The regional plan’s stated goals are to increase good-paying jobs in the region, attract and retain workers, and present coordinated advocacy for state and federal investment. Johnson told the workshop the program launched lookatlex.com as a “live, work, play” talent website and ran a paid digital campaign from October through January that produced roughly 1,000,000 unique impressions, 3,500,000 total impressions, about 20,000 unique visits to the talent website and more than 78,000 engagements. He said more than 300 users clicked through from the regional site to job postings on Indeed.
Johnson described a parallel refresh of a job-attraction site for site selectors and said Commerce Lexington has engaged more than 120 national site selectors through events, trade shows and one-on-one outreach. The presentation framed the nine-county region as a single competitive area of roughly 700,000 residents that offers a broader labor pool than individual counties alone.
Speakers emphasized the program’s marketing and policy strands.
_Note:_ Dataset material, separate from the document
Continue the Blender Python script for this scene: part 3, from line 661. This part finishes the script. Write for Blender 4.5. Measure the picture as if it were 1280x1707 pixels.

Jack Connor, representing Scott County United, highlighted local coordination and shared data that show commuting patterns and regional workforce flows. Connor and Johnson said the Kentucky Product Development Initiative and local-state leverage have helped ready more development sites, while the plan’s policy work is targeting infrastructure and housing priorities in Frankfort and Washington, D.C.
Johnson cited housing shortfalls from the Kentucky Housing Corporation gap analysis: about 3,600 total missing units for Scott County, about 22,000 for Lexington-Fayette County, and about 37,400 units across the nine-county region. He said addressing infrastructure, workforce training and housing will be part of the advocacy agenda Commerce Lexington takes to state and federal officials.
The presentation listed current funding and near-term asks: Johnson said business partners provide more than $1 million annually to the regional effort and that government partners invested nearly $600,000 over the past 18 months under an initial per-capita formula. For Scott County and the city of Georgetown, Johnson said the prior year’s contribution was $25,000 each; he also noted Scott County United contributed $10,000 toward a local target figure cited in the presentation.
Several local officials and partners described how the marketing work complements tourism promotion and local recruitment efforts. Lori Saunders, representing local tourism, said tourism promotion serves as a “first handshake” that can feed talent marketing. A regional consultant, Ted Abernathy of Economic Leadership, was referenced for benchmarking data used at a prior regional summit.
Officials said planned next steps include development of a county-specific page and a community quiz on the talent site, a phase-two digital campaign targeting alumni and visitors, additional video assets for the nine-county campaign, a metrics dashboard for site selectors and an enhanced focus on foreign direct investment. Johnson said the group will continue to engage local education and HR leaders to strengthen connections between students and area employers.
Audience members asked about whether the campaign should target in-state audiences, including economically distressed parts of eastern Kentucky; Johnson said the initial campaign deliberately targeted audiences outside Kentucky to build broader interest while remaining “sensitive” to regional partner concerns, but that in-state targeting could be reconsidered.
No formal votes were taken at the workshop. The presenters asked both the city council and the fiscal court to consider continuing their prior contributions under the same dollar-per-capita ratio for the coming year so the campaign can proceed.
Sources and next steps cited in the presentation included the Kentucky Product Development Initiative, the Kentucky Housing Corporation gap analysis, a regional jobs database, and continued engagement with site selectors and education partners. Presenters invited local officials to submit priority infrastructure and site-readiness projects for regional advocacy lists that Commerce Lexington will carry to Frankfort and Washington, D.C.